Choosing a target firm

Once a firm has identified the reason for its acquisition program, it has to find the appropriate target firm.

· If the motive for acquisitions is under valuation, the target firm must be under valued. How such a firm will be identified depends upon the valuation approach and model used. With relative valuation, an under valued stock is one that trades at a multiple (of earnings, book value or sales) well below that of the rest of the industry, after controlling for significant differences on fundamentals. Thus, a bank with a price to book value ratio of 1.2 would be an undervalued bank, if other banks have similar fundamentals (return on equity, growth, and risk) but trade at much higher price to book value ratios. In discounted cash flow valuation approaches, an under valued stock is one that trades at a price well below the estimated discounted cash flow value.

· If the motive for acquisitions is diversification, the most likely target firms will be in businesses that are unrelated to and uncorrelated with the business of the acquiring firm. Thus, a cyclical firm should try to acquire counter-cyclical or, at least, noncyclical firms to get the fullest benefit from diversification.

· If the motive for acquisitions is operating synergy, the typical target firm will vary depending upon the source of the synergy. For economies of scale, the target firm should be in the same business as the acquiring firm. Thus, the acquisition of Security Pacific by Bank of America was motivated by potential cost savings from economies of scale. For functional synergy, the target firm should be strongest in those functional areas where the acquiring firm is weak. For financial synergy, the target firm will be chosen to reflect the likely source of the synergy – a risky firm with limited or no stand-alone capacity for borrowing, if the motive is increased debt capacity, or a firm with significant net operating losses carried forward, if the motive is tax benefits.

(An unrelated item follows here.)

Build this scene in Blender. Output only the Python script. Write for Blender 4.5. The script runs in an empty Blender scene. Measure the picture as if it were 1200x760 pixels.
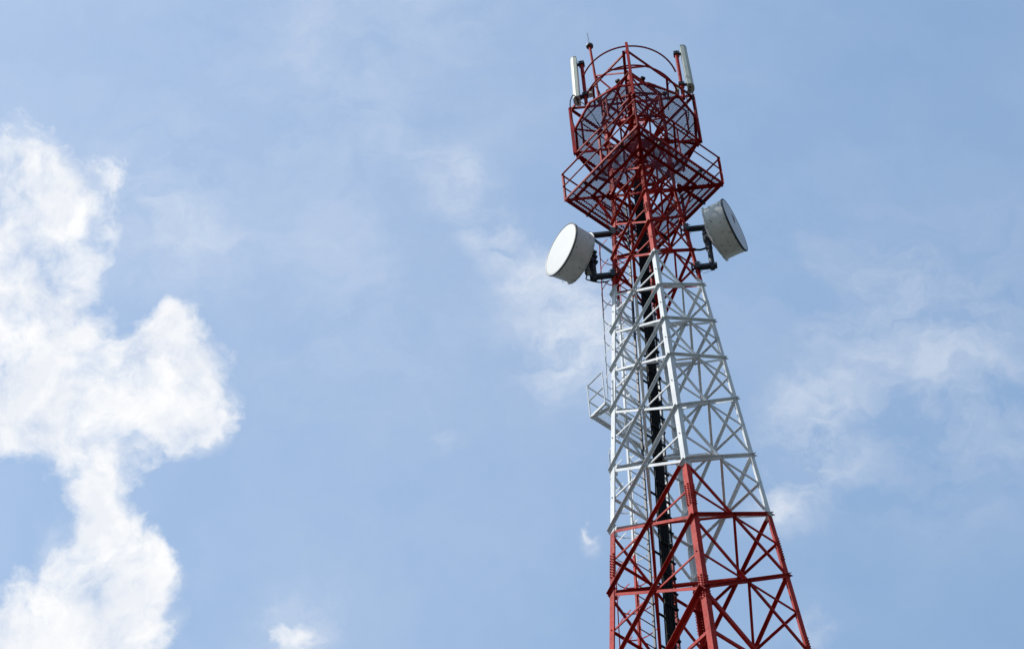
import bpy, bmesh, math, random
from mathutils import Vector, Matrix
random.seed(7)
C = bpy.context.scene.collection
R = math.radians
S2 = 2 ** .5

# ------------------------------------------------------------------ materials
def nodes(name):
    m = bpy.data.materials.new(name); m.use_nodes = True
    nt = m.node_tree; return m, nt, nt.nodes['Principled BSDF']
def nnode(nt, t, **kw):
    n = nt.nodes.new(t)
    for k, v in kw.items(): setattr(n, k, v)
    return n
def mixc(nt, fac, a, b):
    n = nnode(nt, 'ShaderNodeMix', data_type='RGBA')
    for i, v in ((0, fac), (6, a), (7, b)):
        if isinstance(v, (int, float, tuple)):
            n.inputs[i].default_value = v
        else: nt.links.new(v, n.inputs[i])
    return n.outputs[2]
def noise(nt, scale, detail=4, vec=None, rough=.55):
    n = nnode(nt, 'ShaderNodeTexNoise'); n.inputs['Scale'].default_value = scale
    n.inputs['Detail'].default_value = detail; n.inputs['Roughness'].default_value = rough
    if vec is not None: nt.links.new(vec, n.inputs['Vector'])
    return n.outputs[0]
def mrange(nt, v, a, b, c=0., d=1., smooth=False):
    n = nnode(nt, 'ShaderNodeMapRange'); n.interpolation_type = 'SMOOTHSTEP' if smooth else 'LINEAR'
    nt.links.new(v, n.inputs[0])
    for i, x in enumerate((a, b, c, d)): n.inputs[i + 1].default_value = x
    return n.outputs[0]
def math_(nt, op, a, b=None, c=None):
    n = nnode(nt, 'ShaderNodeMath', operation=op)
    for i, v in enumerate((a, b, c)):
        if v is None: continue
        if isinstance(v, (int, float)): n.inputs[i].default_value = v
        else: nt.links.new(v, n.inputs[i])
    return n.outputs[0]

RED = (.44, .024, .018, 1); RED2 = (.28, .012, .012, 1)
WHT = (.69, .73, .76, 1); WHT2 = (.56, .60, .63, 1)
HA, HB = 48.19, 56.12            # paint bands (height above the eye)
EYE = 1.6
def paint(name, banded):
    m, nt, b = nodes(name)
    geo = nnode(nt, 'ShaderNodeNewGeometry'); pos = geo.outputs['Position']
    n1 = noise(nt, 1.7, 5, pos); n2 = noise(nt, 22, 3, pos); n3 = noise(nt, 60, 2, pos)
    f = mrange(nt, n1, .35, .68)
    red = mixc(nt, f, RED, RED2) if banded else mixc(nt, f, (.34, .016, .015, 1), (.19, .008, .010, 1))     # unbanded red is darkened: the shade of the tower head put into its colour
    chalk = mrange(nt, n2, .62, .76, 0, .18)
    red = mixc(nt, chalk, red, (.52, .12, .09, 1))
    n5 = noise(nt, 5.5, 6, pos, .65)
    red = mixc(nt, mrange(nt, n5, .52, .66, 0, .45 if banded else .2), red, (.42, .075, .055, 1))
    red = mixc(nt, mrange(nt, n5, .46, .34, 0, .5), red, (.15, .010, .012, 1))
    col = red
    if banded:
        wht = mixc(nt, f, WHT, WHT2)
        wht = mixc(nt, mrange(nt, n2, .64, .76, 0, .45), wht, (.30, .30, .27, 1))
        sep = nnode(nt, 'ShaderNodeSeparateXYZ'); nt.links.new(pos, sep.inputs[0])
        z = math_(nt, 'ADD', sep.outputs[2], math_(nt, 'MULTIPLY', math_(nt, 'SUBTRACT', n2, .5), .10))
        # white between HA and HB, then bands of equal height further down
        w = math_(nt, 'MULTIPLY', math_(nt, 'GREATER_THAN', z, HA + EYE), math_(nt, 'LESS_THAN', z, HB + EYE))
        for lo, hi in ((32.0, 40.3), (16.0, 24.0), (-1., 8.0)):
            w = math_(nt, 'ADD', w, math_(nt, 'MULTIPLY', math_(nt, 'GREATER_THAN', z, lo), math_(nt, 'LESS_THAN', z, hi)))
        col = mixc(nt, w, red, wht)
    rust = mrange(nt, n3, .62, .74, 0, .7)
    col = mixc(nt, math_(nt, 'MULTIPLY', rust, mrange(nt, n1, .5, .7)), col, (.10, .045, .025, 1))
    nt.links.new(col, b.inputs['Base Color'])
    nt.links.new(mrange(nt, n2, .3, .8, .5, .7), b.inputs['Roughness']); b.inputs['Specular IOR Level'].default_value = .06
    bm_ = nnode(nt, 'ShaderNodeBump'); bm_.inputs['Strength'].default_value = .15; bm_.inputs['Distance'].default_value = .01
    nt.links.new(n2, bm_.inputs['Height']); nt.links.new(bm_.outputs[0], b.inputs['Normal'])
    return m
def plain(name, col, rough=.6, metal=0., var=.25, scale=9., spots=None):
    m, nt, b = nodes(name)
    tc = nnode(nt, 'ShaderNodeTexCoord'); o = tc.outputs['Object']
    n = noise(nt, scale, 5, o)
    dark = tuple(c * (1 - var) for c in col[:3]) + (1,)
    c = mixc(nt, mrange(nt, n, .35, .7), col, dark)
    if spots:
        v = nnode(nt, 'ShaderNodeTexVoronoi'); v.inputs['Scale'].default_value = spots[0]; nt.links.new(o, v.inputs['Vector'])
        c = mixc(nt, mrange(nt, v.outputs['Distance'], spots[1], spots[1] * 1.6, spots[2], 0), c, spots[3])
        n4 = noise(nt, 3.2, 6, o, .7)
        c = mixc(nt, mrange(nt, n4, .55, .75, 0, .5), c, spots[4])
    nt.links.new(c, b.inputs['Base Color']); b.inputs['Roughness'].default_value = rough; b.inputs['Specular IOR Level'].default_value = .3 if rough < .6 else .12; b.inputs['Metallic'].default_value = metal
    return m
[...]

· If the motive for the merger is control, the target firm will be a poorly managed firm in an industry where there is potential for excess returns. In addition, its stock holdings will be widely dispersed (making it easier to carry out the hostile acquisition) and the current market price will be based on the presumption that incumbent management will continue to run the firm.

· If the motive is managerial self-interest, the choice of a target firm will reflect managerial interests rather than economic reasons.

In Table 26.1, we summarize the typical target firm, given the motive for the take over.

There are two final points worth making here, before we move on to valuation. The first is that firms often choose a target firm and a motive for the acquisition simultaneously, rather than sequentially. That does not change any of the analysis in these sections. The other point is that firms often have more than one motive in an acquisitions, say, control and synergy. If this is the case, the search for a target firm should be guided by the dominant motive.

Valuing the Target Firm

The valuation of an acquisition is not fundamentally different from the valuation of any firm, although the existence of control and synergy premiums introduces some complexity into the valuation process. Given the inter-relationship between synergy and control, the safest way to value a target firm is in steps, starting with a status quo valuation of the firm, and following up with a value for control and a value for synergy.

a. Status Quo Valuation

We start our valuation of the target firm by estimating the firm value with existing investing, financing and dividend policies. This valuation, which we term the status quo valuation, provides a base from which we can estimate control and synergy premiums. All of the basic principles presented in chapter 24 on valuation continue to apply here. In particular, the value of the firm is a function of its cash flows from existing assets, the expected growth in these cash flows during a high growth period, the length of the high growth period, and the firm’s cost of capital.